É o caso da teoria leninista sobre o imperialismo como fase final do capitalismo.
Não me interessa por ora debater se é ou não a "fase final".
Interessa-me, sim, verificar (porque acho um fenómeno muito curioso) que, com a "globalização" em curso, essa teoria está hoje mais actual do que no tempo em que foi elaborada.

Será que o homem tinha uma máquina do tempo?

Ou será que, afinal, este processo, embora mais evidente agora, é uma história já muito, muito antiga?...

(O mesmo é válido para estes grupos supostamente anti-globalização... e na prática anti luta eficaz contra o imperialismo.)

Vitorino

Debaixo do Bulcão disse...

Ah, Luís Eme, deixa-me lá discordar de ti em mais um ponto.

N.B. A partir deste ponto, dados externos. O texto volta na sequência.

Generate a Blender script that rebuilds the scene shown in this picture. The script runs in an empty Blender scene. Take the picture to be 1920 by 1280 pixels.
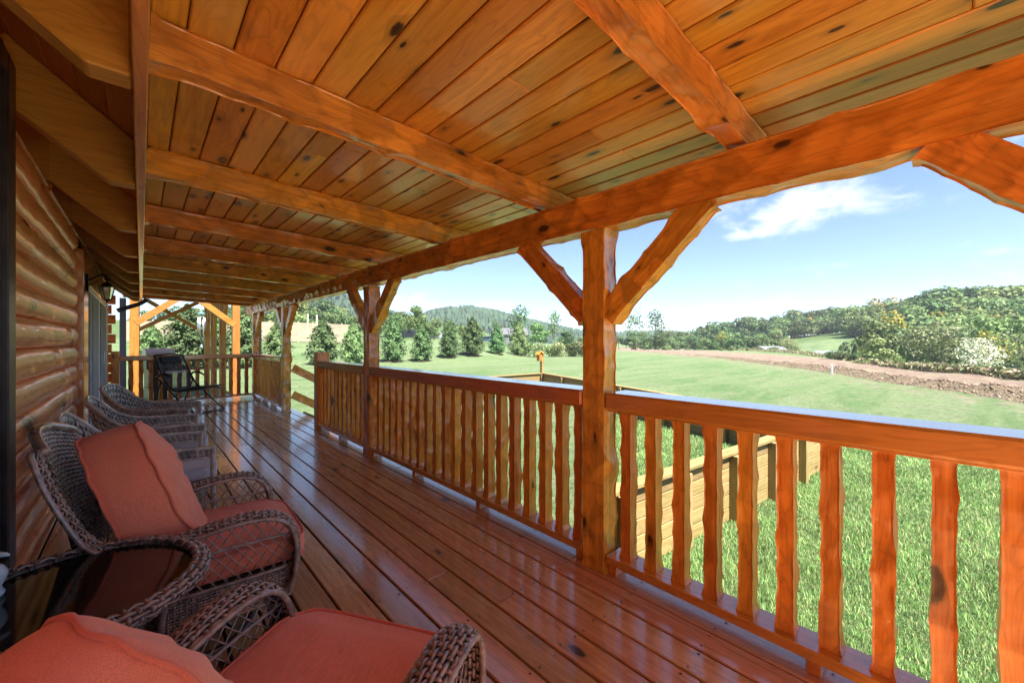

Neste caso é uma coisa só tangencial a este assunto (e ainda bem, para abreviar).
É que, dizes tu, Álvaro Cunhal «nunca gostou muito de fazer publicidade às outras forças politicas».
E eu lembro-me do tempo em que estava para aparecer o PRD (Partido Renovador Democrático - não tem nada a ver com o PNR; isso - a maneira como eles compraram o PRD - é outra história), nesse tempo foi precisamente o Álvaro Cunhal que, nos comícios do PCP, alertava para o surgimento do "partido do ex-Presidente da República" (como também era conhecido - aliás, esteve para se chamar só PR).
Parece-me que fez ele mais publicidade ao PRD que o Ramalho Eanes e os seus correlegionários!...
Refiro isto porque penso que seria interessante para os jovens "radicais de esquerda" da actualidade aprenderem um bocado com as tácticas do PCP de Cunhal (e já agora dos bolcheviques de Lenin...), para ver se se acalmam um bocadinho e pensam naquilo que realmente se estão a meter quando defendem aquelas coisas de que já falei.

Vitorino
(afinal não abreviei assim tanto)

Luis Eme disse...

Há tanto a dizer sobre isso...

Tens razão quando dizes que Álvaro Cunhal sempre foi um defensor da luta pacífica, mas no começo da década de setenta foi mesmo obrigado a "alinhar" na luta armada com a ARA, tantas foram as pressões no interior do partido.